__Written instruction__:
Would you quote every entry exactly, dropping only the pictures?
--- Start ---
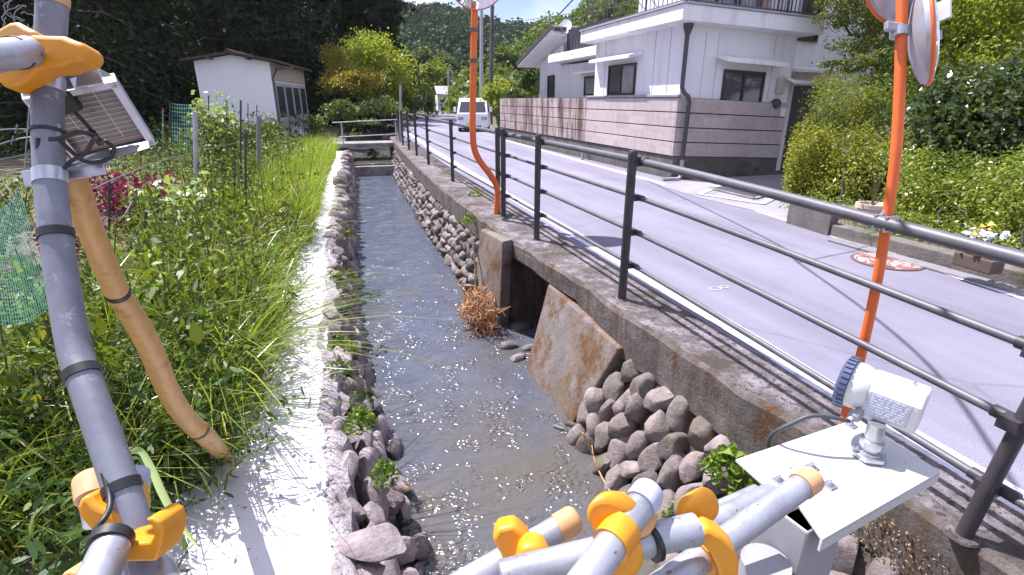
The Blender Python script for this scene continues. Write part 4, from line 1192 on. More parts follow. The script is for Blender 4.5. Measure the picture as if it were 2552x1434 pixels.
# terrace balustrade
def balustrade(a, b, z0a, z0b, h, n, name='balustrade'):
    mb = MB(); a, b = V(*a, 0), V(*b, 0)
    for s in (0.05, 1.0):
        mb.tube([a + V(0, 0, z0a + h * s), b + V(0, 0, z0b + h * s)], 0.016 if s < 0.9 else 0.024, 6)
    for i in range(n + 1):
        s = i / n; p = a + (b - a) * s; z = z0a + (z0b - z0a) * s
        mb.tube([p + V(0, 0, z), p + V(0, 0, z + h)], 0.022 if i % 9 == 0 else 0.009, 5)
    return mb.build(name, M['pipe'], hs)
balustrade((XA - 0.18, YA - 0.22), (XB + 0.15, YA - 0.22), 3.17, 3.17 + TZ(XB), 0.78, 36)
balustrade((XB + 0.15, YA - 0.22), (XB + 0.15, YA + 0.9), 3.17 + TZ(XB), 3.17 + TZ(XB), 0.78, 9)
balustrade((XA - 0.18, YA - 0.22), (XA - 0.18, 13.4), 3.17, 3.17, 0.78, 27)
# upper storey set back from the edge
wallprism('upper_wall', [(7.1, YA + 1.1), (9.4, YA + 1.1), (9.4, 12.4), (7.1, 12.4)], 3.0, 6.0, M['wall'])
def window(x0, x1, y, z0, z1, ax='x', n=2, gm=None, parent=hs, frame=0.045, name='window', depth=0.05):
    """Sliding window in a wall facing -y (ax x) or -x (ax y; then y is the x of the wall)."""
    def P(u, d, z):
        return (u, y - d, z + TZ(u)) if ax == 'x' else (y - d, u, z)
    def bar(u0, u1, za, zb, d0, d1):
        mb.hexa([P(u0, d1, za), P(u1, d1, za), P(u1, d0, za), P(u0, d0, za), P(u0, d1, zb), P(u1, d1, zb), P(u1, d0, zb), P(u0, d0, zb)])
    mb = MB()
    bar(x0, x1, z0, z0 + frame, 0.002, depth); bar(x0, x1, z1 - frame, z1, 0.002, depth)
    bar(x0, x0 + frame, z0 + frame, z1 - frame, 0.003, depth - 0.002); bar(x1 - frame, x1, z0 + frame, z1 - frame, 0.003, depth - 0.002)
    for k in range(1, n):
        u = x0 + (x1 - x0) * k / n
        bar(u - frame * 0.5, u + frame * 0.5, z0 + frame, z1 - frame, 0.004, depth - 0.004)
    w = mb.build(name, M['brown'], parent)
    for k in range(n):
        mb = MB(); a, b = x0 + frame + (x1 - x0 - 2 * frame) * k / n, x0 + frame + (x1 - x0 - 2 * frame) * (k + 1) / n
        bar(a, b, z0 + frame, z1 - frame, 0.0025, 0.014 + 0.006 * (k % 2))
        mb.build('pane', (gm or [M['glass'], M['curtain_glass']])[k % 2], w)
    return w
window(11.2, 12.48, XA + 0.06, 1.6, 2.28, 'y', 2, [M['curtain_glass'], M['glass']])
window(7.45, 8.46, YA + 0.06, 1.45, 2.12, 'x', 2, [M['glass'], M['glass']])
window(7.35, 8.35, YA + 1.1, 3.05, 5.0, 'x', 2, [M['curtain_glass'], M['curtain_glass']])
window(8.42, 8.9, YA + 1.1, 3.05, 5.0, 'x', 1, [M['curtain_glass'], M['glass']])
mb = MB(); mb.box((8.92, YA + 1.02, 3.0), (9.38, YA + 1.098, 6)); mb.build('pink_panel', M['pinkwall'], hs)
mb = MB(); mb.box((9.12, YA - 0.1, 3.0), (9.2, YA - 0.02, 6)); mb.box((7.95, YA - 0.1, 3.1), (8.02, YA - 0.03, 6)); mb.build('terrace_post', M['brown'], hs)
def awning(pts, th, m=None):
    mb = MB(); mb.prism(pts, V(0, 0, -th)); mb.build('awning', m or M['trim'], hs, bevel=0.008)
awning([(XA + 0.06, 10.95, 2.50), (XA - 0.30, 10.95, 2.42), (XA - 0.30, 12.95, 2.42), (XA + 0.06, 12.95, 2.50)], 0.07)
awning([(7.22, YA + 0.06, 2.36), (8.75, YA + 0.06, 2.28), (8.75, YA - 0.28, 2.18), (7.22, YA - 0.28, 2.26)], 0.07)
# recessed wing along the road: wall, slab, windows
mb = MB(); mb.box((7.2, 13.3, 0), (10, 17.6, 2.55)); mb.build('wall', M['wall'], hs)
mb = MB(); mb.box((6.72, 13.52, 2.62), (9.9, 17.3, 2.86)); mb.build('roof_slab', M['trim'], hs, bevel=0.012)
window(14.0, 15.4, 7.2, 1.62, 2.15, 'y', 2, [M['glass'], M['curtain_glass']])
awning([(7.2, 13.6, 2.34), (6.9, 13.6, 2.27), (6.9, 15.7, 2.27), (7.2, 15.7, 2.34)], 0.05)
mb = MB(); mb.box((7.1, 13.6, 1.4), (7.2, 13.9, 2.5)); mb.build('wall_return', M['wall'], hs)
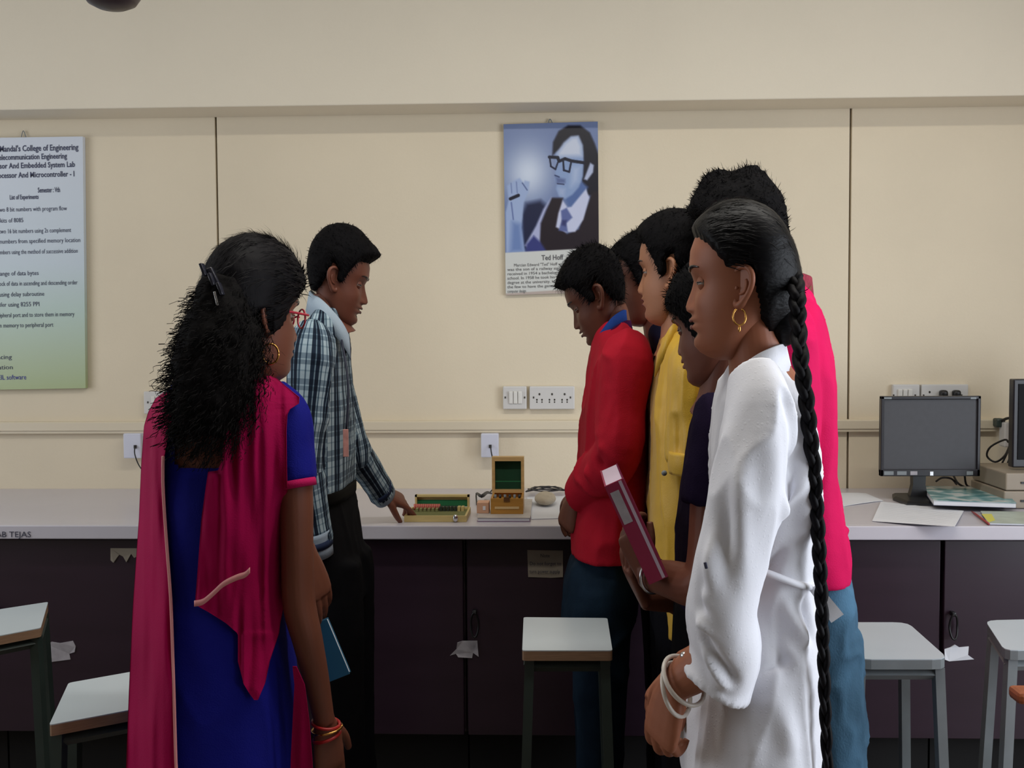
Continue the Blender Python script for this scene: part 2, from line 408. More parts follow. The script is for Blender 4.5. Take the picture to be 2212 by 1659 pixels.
--- End ---
__Exercise result__:
The Blender Python script for this scene continues. Write part 4, from line 1192 on. More parts follow. The script is for Blender 4.5. Measure the picture as if it were 2552x1434 pixels.
# terrace balustrade
def balustrade(a, b, z0a, z0b, h, n, name='balustrade'):
    mb = MB(); a, b = V(*a, 0), V(*b, 0)
    for s in (0.05, 1.0):
        mb.tube([a + V(0, 0, z0a + h * s), b + V(0, 0, z0b + h * s)], 0.016 if s < 0.9 else 0.024, 6)
    for i in range(n + 1):
        s = i / n; p = a + (b - a) * s; z = z0a + (z0b - z0a) * s
        mb.tube([p + V(0, 0, z), p + V(0, 0, z + h)], 0.022 if i % 9 == 0 else 0.009, 5)
    return mb.build(name, M['pipe'], hs)
balustrade((XA - 0.18, YA - 0.22), (XB + 0.15, YA - 0.22), 3.17, 3.17 + TZ(XB), 0.78, 36)
balustrade((XB + 0.15, YA - 0.22), (XB + 0.15, YA + 0.9), 3.17 + TZ(XB), 3.17 + TZ(XB), 0.78, 9)
balustrade((XA - 0.18, YA - 0.22), (XA - 0.18, 13.4), 3.17, 3.17, 0.78, 27)
# upper storey set back from the edge
wallprism('upper_wall', [(7.1, YA + 1.1), (9.4, YA + 1.1), (9.4, 12.4), (7.1, 12.4)], 3.0, 6.0, M['wall'])
def window(x0, x1, y, z0, z1, ax='x', n=2, gm=None, parent=hs, frame=0.045, name='window', depth=0.05):
    """Sliding window in a wall facing -y (ax x) or -x (ax y; then y is the x of the wall)."""
    def P(u, d, z):
        return (u, y - d, z + TZ(u)) if ax == 'x' else (y - d, u, z)
    def bar(u0, u1, za, zb, d0, d1):
        mb.hexa([P(u0, d1, za), P(u1, d1, za), P(u1, d0, za), P(u0, d0, za), P(u0, d1, zb), P(u1, d1, zb), P(u1, d0, zb), P(u0, d0, zb)])
    mb = MB()
    bar(x0, x1, z0, z0 + frame, 0.002, depth); bar(x0, x1, z1 - frame, z1, 0.002, depth)
    bar(x0, x0 + frame, z0 + frame, z1 - frame, 0.003, depth - 0.002); bar(x1 - frame, x1, z0 + frame, z1 - frame, 0.003, depth - 0.002)
    for k in range(1, n):
        u = x0 + (x1 - x0) * k / n
        bar(u - frame * 0.5, u + frame * 0.5, z0 + frame, z1 - frame, 0.004, depth - 0.004)
    w = mb.build(name, M['brown'], parent)
    for k in range(n):
        mb = MB(); a, b = x0 + frame + (x1 - x0 - 2 * frame) * k / n, x0 + frame + (x1 - x0 - 2 * frame) * (k + 1) / n
        bar(a, b, z0 + frame, z1 - frame, 0.0025, 0.014 + 0.006 * (k % 2))
        mb.build('pane', (gm or [M['glass'], M['curtain_glass']])[k % 2], w)
    return w
window(11.2, 12.48, XA + 0.06, 1.6, 2.28, 'y', 2, [M['curtain_glass'], M['glass']])
window(7.45, 8.46, YA + 0.06, 1.45, 2.12, 'x', 2, [M['glass'], M['glass']])
window(7.35, 8.35, YA + 1.1, 3.05, 5.0, 'x', 2, [M['curtain_glass'], M['curtain_glass']])
window(8.42, 8.9, YA + 1.1, 3.05, 5.0, 'x', 1, [M['curtain_glass'], M['glass']])
mb = MB(); mb.box((8.92, YA + 1.02, 3.0), (9.38, YA + 1.098, 6)); mb.build('pink_panel', M['pinkwall'], hs)
mb = MB(); mb.box((9.12, YA - 0.1, 3.0), (9.2, YA - 0.02, 6)); mb.box((7.95, YA - 0.1, 3.1), (8.02, YA - 0.03, 6)); mb.build('terrace_post', M['brown'], hs)
def awning(pts, th, m=None):
    mb = MB(); mb.prism(pts, V(0, 0, -th)); mb.build('awning', m or M['trim'], hs, bevel=0.008)
awning([(XA + 0.06, 10.95, 2.50), (XA - 0.30, 10.95, 2.42), (XA - 0.30, 12.95, 2.42), (XA + 0.06, 12.95, 2.50)], 0.07)
awning([(7.22, YA + 0.06, 2.36), (8.75, YA + 0.06, 2.28), (8.75, YA - 0.28, 2.18), (7.22, YA - 0.28, 2.26)], 0.07)
# recessed wing along the road: wall, slab, windows
mb = MB(); mb.box((7.2, 13.3, 0), (10, 17.6, 2.55)); mb.build('wall', M['wall'], hs)
mb = MB(); mb.box((6.72, 13.52, 2.62), (9.9, 17.3, 2.86)); mb.build('roof_slab', M['trim'], hs, bevel=0.012)
window(14.0, 15.4, 7.2, 1.62, 2.15, 'y', 2, [M['glass'], M['curtain_glass']])
awning([(7.2, 13.6, 2.34), (6.9, 13.6, 2.27), (6.9, 15.7, 2.27), (7.2, 15.7, 2.34)], 0.05)
mb = MB(); mb.box((7.1, 13.6, 1.4), (7.2, 13.9, 2.5)); mb.build('wall_return', M['wall'], hs)
Continue the Blender Python script for this scene: part 2, from line 408. More parts follow. The script is for Blender 4.5. Take the picture to be 2212 by 1659 pixels.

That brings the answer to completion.